Exercise directions >>
Retype, exactly as they stand, the lines from the start of the data to the line that contains "stuff('fern_thicket', 'taller ferns", both ends included. Leave the pictures out.

#### Extracted information

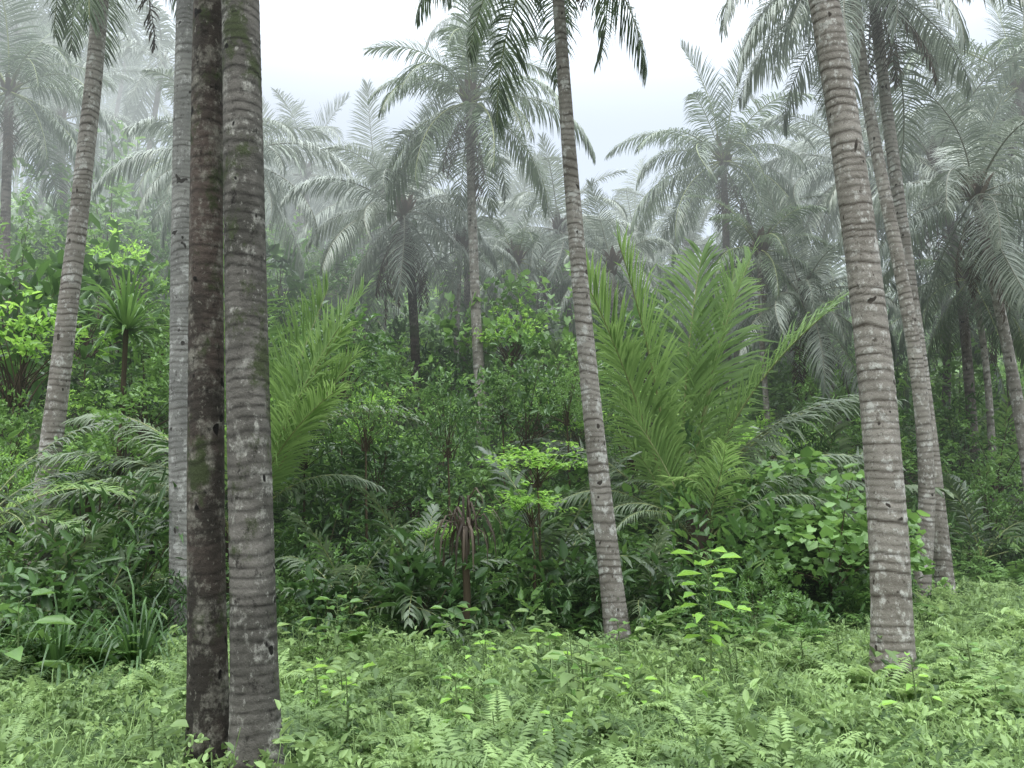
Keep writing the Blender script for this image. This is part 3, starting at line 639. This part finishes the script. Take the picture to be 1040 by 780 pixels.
x, Y = points(260, 6.2, 16, 1.8)
stuff('fern_thicket', 'taller ferns mixed into the foot of the thicket', 'ferns', scatter(te, np.stack([x, Y, ground(x, Y)], -1), rng.uniform(0, 6.28, len(x)), rng.uniform(.4, 1.3, len(x)), rng.uniform(-.2, .2, len(x))), [M['mid']])

# --- the clearing
def cpts(n, ymin=3.4, over=.6):
    yy = ymin+(14.6-ymin)*rng.random(n*8); xx = rng.uniform(-.72, .74, n*8)*(yy+.6)
    ok = yy < edge(xx)+over
    keep = ok & (rng.random(n*8) < np.clip((yy+1)/9, .3, 1))
    return xx[keep][:n], yy[keep][:n]
def patch(x, y): return np.sin(x*1.1+1)*np.cos(y*1.4)+.6*np.sin(x*2.7+y*1.9)+.4*np.sin(y*3.7-x)
def right(x): return .12*sm((x-2)/3)
ft = [fernarr(s, 6, .40, 22, .08, .015) for s in range(60, 66)]
x, y = cpts(2900); pt = patch(x, y); hgt = .66+.30*pt+rng.uniform(-.3, .45, len(x))
stuff('fern_cover', 'pale green low ferns carpeting the clearing', 'ferns', scatter(ft, np.stack([x, y, ground(x, y)], -1), rng.uniform(0, 6.28, len(x)), np.clip(hgt, .2, 1.6), right(x)+.18*pt+rng.uniform(-.4, .35, len(x))), [M['cover']])
wt = [shrubarr(s, 9, 7, .16, .20, .040, .023)[0] for s in range(70, 75)]
x, y = cpts(1900)
stuff('weeds', 'small leafy weeds growing among the ferns in the clearing', 'weeds', scatter(wt, np.stack([x, y, ground(x, y)], -1), rng.uniform(0, 6.28, len(x)), rng.uniform(.4, 1.6, len(x)), -.2*patch(x, y)+rng.uniform(-.45, .4, len(x))), [M['cover']])
wb = [shrubarr(s, 5, 4, .14, .32, .085, .045)[0] for s in range(75, 79)]
x, y = cpts(420); kk = patch(x*1.3+4, y) > 0; x, y = x[kk], y[kk]
stuff('broad_leaved_weeds', 'patches of broader-leaved weeds dotted over the clearing', 'weeds', scatter(wb, np.stack([x, y, ground(x, y)], -1), rng.uniform(0, 6.28, len(x)), rng.uniform(.5, 1.4, len(x)), rng.uniform(-.4, .4, len(x))), [M['cover']])
gt = [straparr(s, 16, .36, .005, .5, 35, 88) for s in range(80, 84)]
x, y = cpts(2100)
stuff('grass', 'thin green grass blades between the ferns', 'grass', scatter(gt, np.stack([x, y, ground(x, y)], -1), rng.uniform(0, 6.28, len(x)), rng.uniform(.4, 1.3, len(x)), right(x)+rng.uniform(-.3, .3, len(x))), [M['cover']])

# ------------------------------------------------------------------ camera, light, sky
cam = bpy.data.cameras.new('camera'); cam.sensor_width = 36; cam.lens = 36*F/1040; cam.clip_end = 600
co = bpy.data.objects.new('camera', cam); C.objects.link(co); co.location = (0, 0, 1.6); co.rotation_euler = (PI/2+PIT, 0, 0)
bpy.context.scene.camera = co
EL, AZ = R(62), R(20)
sun = bpy.data.lights.new('sun', 'SUN'); sun.energy = 1.5; sun.angle = R(12); sun.color = (1, .97, .9)
so = bpy.data.objects.new('sun', sun); C.objects.link(so); so.rotation_euler = (PI/2-EL, 0, PI-AZ+PI)
so.location = (0, 0, 30)
w = bpy.data.worlds.new('World'); bpy.context.scene.world = w; w.use_nodes = True; nt = w.node_tree; nt.nodes.clear()
N = nt.nodes.new; L = nt.links.new
sk = N('ShaderNodeTexSky'); sk.sky_type = 'NISHITA'; sk.sun_disc = False; sk.sun_elevation = EL; sk.sun_rotation = AZ
b1 = N('ShaderNodeBackground'); b1.inputs[1].default_value = .05; L(sk.outputs[0], b1.inputs[0])
tc = N('ShaderNodeTexCoord'); se = N('ShaderNodeSeparateXYZ'); L(tc.outputs['Generated'], se.inputs[0])
mr = N('ShaderNodeMapRange'); mr.interpolation_type = 'SMOOTHSTEP'; L(se.outputs['Z'], mr.inputs[0]); mr.inputs[1].default_value = .42; mr.inputs[2].default_value = 1; mr.inputs[3].default_value = .78; mr.inputs[4].default_value = 7.6
nz = N('ShaderNodeTexNoise'); nz.inputs['Scale'].default_value = 2.2; L(tc.outputs['Generated'], nz.inputs['Vector'])
cr = N('ShaderNodeMix'); cr.data_type = 'RGBA'; L(nz.outputs['Fac'], cr.inputs[0]); cr.inputs[6].default_value = (.80, .89, .95, 1); cr.inputs[7].default_value = (.95, .98, .98, 1)
b2 = N('ShaderNodeBackground'); L(cr.outputs[2], b2.inputs[0]); L(mr.outputs[0], b2.inputs[1])
ad = N('ShaderNodeAddShader'); L(b1.outputs[0], ad.inputs[0]); L(b2.outputs[0], ad.inputs[1])
ow = N('ShaderNodeOutputWorld'); L(ad.outputs[0], ow.inputs[0])
sc = bpy.context.scene; sc.view_settings.view_transform = 'Standard'; sc.view_settings.look = 'None'; sc.view_settings.exposure = 0
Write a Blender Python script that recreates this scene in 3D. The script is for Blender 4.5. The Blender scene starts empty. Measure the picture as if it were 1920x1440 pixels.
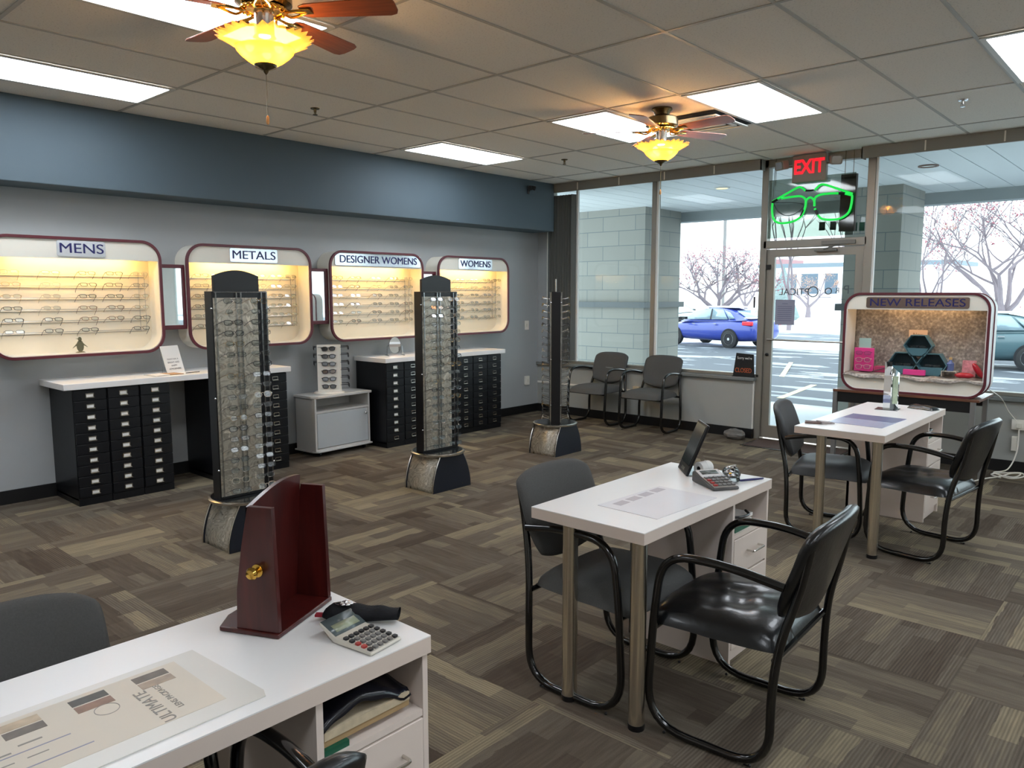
import bpy, bmesh, math, random
from mathutils import Matrix, Vector, Euler
random.seed(7)
S = bpy.context.scene; COL = S.collection; PI = math.pi
# ------------------------------------------------------------ camera, world, lights, exposure
YAW, PITCH, ROLL, F = 0.73036, -0.11747, -0.00117, 1439.5
cd = bpy.data.cameras.new('camera'); cam = bpy.data.objects.new('camera', cd); COL.objects.link(cam)
fw = Vector((-math.sin(YAW)*math.cos(PITCH), math.cos(YAW)*math.cos(PITCH), math.sin(PITCH)))
rt = Vector((math.cos(YAW), math.sin(YAW), 0)); up = rt.cross(fw)
r2 = math.cos(ROLL)*rt + math.sin(ROLL)*up; u2 = -math.sin(ROLL)*rt + math.cos(ROLL)*up
m = Matrix((r2, u2, -fw)).transposed().to_4x4(); m.translation = Vector((0, 0, 1.59)); cam.matrix_world = m
cd.sensor_fit = 'HORIZONTAL'; cd.sensor_width = 36; cd.lens = 36*F/1920; cd.clip_start = .05; cd.clip_end = 400
S.camera = cam
S.view_settings.view_transform = 'Standard'; S.view_settings.look = 'None'; S.view_settings.gamma = 1
S.view_settings.use_curve_mapping = False; S.view_settings.exposure = 2.05
S.cycles.transparent_max_bounces = 32
w = bpy.data.worlds.new('overcast'); S.world = w; w.use_nodes = True
bg = w.node_tree.nodes['Background']; bg.inputs[0].default_value = (.86, .93, 1, 1); bg.inputs[1].default_value = 1.0
def area(name, loc, rot, sx, sy, e, col, portal=False):
    l = bpy.data.lights.new(name, 'AREA'); l.shape = 'RECTANGLE'; l.size = sx; l.size_y = sy; l.energy = e; l.color = col
    if portal: l.cycles.is_portal = True
    o = bpy.data.objects.new(name, l); o.location = loc; o.rotation_euler = rot; COL.objects.link(o); return o
area('window_portal', (-4.85, 8.12, 1.8), (-PI/2, 0, 0), 3.0, 2.3, 1, (1, 1, 1), True)
area('window_portal', (-3.0, 8.12, 1.5), (-PI/2, 0, 0), 1.0, 2.8, 1, (1, 1, 1), True)
area('window_portal', (0, 8.12, 1.8), (-PI/2, 0, 0), 4.8, 2.3, 1, (1, 1, 1), True)
CZ = 2.98
# ------------------------------------------------------------ materials
def srgb(c):
    f = lambda v: v/12.92 if v <= .04045 else ((v+.055)/1.055)**2.4
    return (f(c[0]/255), f(c[1]/255), f(c[2]/255), 1)
MC = {}
def mat(name, col=(128, 128, 128), rough=.6, metal=0, noise=0, nscale=8, bump=0, bscale=80, emit=None, es=0, trans=0, spec=.5, coat=0, stretch=None, aniso=0):
    if name in MC: return MC[name]
    M = bpy.data.materials.new(name); M.use_nodes = True; N = M.node_tree.nodes; L = M.node_tree.links
    P = N['Principled BSDF']; c = srgb(col); P.inputs['Base Color'].default_value = c
    P.inputs['Roughness'].default_value = rough; P.inputs['Metallic'].default_value = metal
    P.inputs['Specular IOR Level'].default_value = spec; P.inputs['Coat Weight'].default_value = coat
    if trans: P.inputs['Transmission Weight'].default_value = trans
    tc = N.new('ShaderNodeTexCoord'); src = tc.outputs['Object']
    if stretch:
        mp = N.new('ShaderNodeMapping'); mp.inputs['Scale'].default_value = stretch; L.new(src, mp.inputs[0]); src = mp.outputs[0]
    n = N.new('ShaderNodeTexNoise'); n.inputs['Scale'].default_value = nscale; n.inputs['Detail'].default_value = 4; L.new(src, n.inputs[0])
    mx = N.new('ShaderNodeMix'); mx.data_type = 'RGBA'; k = noise or .03
    mx.inputs[6].default_value = (c[0]*(1-k), c[1]*(1-k), c[2]*(1-k), 1); mx.inputs[7].default_value = (min(1, c[0]*(1+k)), min(1, c[1]*(1+k)), min(1, c[2]*(1+k)), 1)
    L.new(n.outputs[0], mx.inputs[0]); L.new(mx.outputs[2], P.inputs['Base Color'])
    if bump:
        b = N.new('ShaderNodeBump'); b.inputs['Strength'].default_value = bump; b.inputs['Distance'].default_value = .002
        n2 = N.new('ShaderNodeTexNoise'); n2.inputs['Scale'].default_value = bscale; n2.inputs['Detail'].default_value = 3; L.new(src, n2.inputs[0])
        L.new(n2.outputs[0], b.inputs['Height']); L.new(b.outputs[0], P.inputs['Normal'])
    if emit:
        P.inputs['Emission Color'].default_value = srgb(emit); P.inputs['Emission Strength'].default_value = es
    MC[name] = M; return M
def clear(name, col, t, rough=.03, spec=1.0):
    """thin clear sheet: mostly see-through, with a fresnel gloss"""
    if name in MC: return MC[name]
    M = bpy.data.materials.new(name); M.use_nodes = True; N = M.node_tree.nodes; L = M.node_tree.links; N.clear()
    o = N.new('ShaderNodeOutputMaterial'); tr = N.new('ShaderNodeBsdfTransparent'); tr.inputs[0].default_value = (*[v for v in srgb(col)[:3]], 1)
    g = N.new('ShaderNodeBsdfGlossy'); g.inputs['Roughness'].default_value = rough
    fr = N.new('ShaderNodeFresnel'); fr.inputs[0].default_value = 1.45
    ma = N.new('ShaderNodeMath'); ma.operation = 'MULTIPLY_ADD'; ma.inputs[1].default_value = spec; ma.inputs[2].default_value = 1-t
    ma.use_clamp = True
    L.new(fr.outputs[0], ma.inputs[0]); mx = N.new('ShaderNodeMixShader'); L.new(ma.outputs[0], mx.inputs[0]); L.new(tr.outputs[0], mx.inputs[1]); L.new(g.outputs[0], mx.inputs[2]); L.new(mx.outputs[0], o.inputs[0])
    MC[name] = M; return M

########

Finished task >>
Keep writing the Blender script for this image. This is part 3, starting at line 639. This part finishes the script. Take the picture to be 1040 by 780 pixels.
x, Y = points(260, 6.2, 16, 1.8)
stuff('fern_thicket', 'taller ferns mixed into the foot of the thicket', 'ferns', scatter(te, np.stack([x, Y, ground(x, Y)], -1), rng.uniform(0, 6.28, len(x)), rng.uniform(.4, 1.3, len(x)), rng.uniform(-.2, .2, len(x))), [M['mid']])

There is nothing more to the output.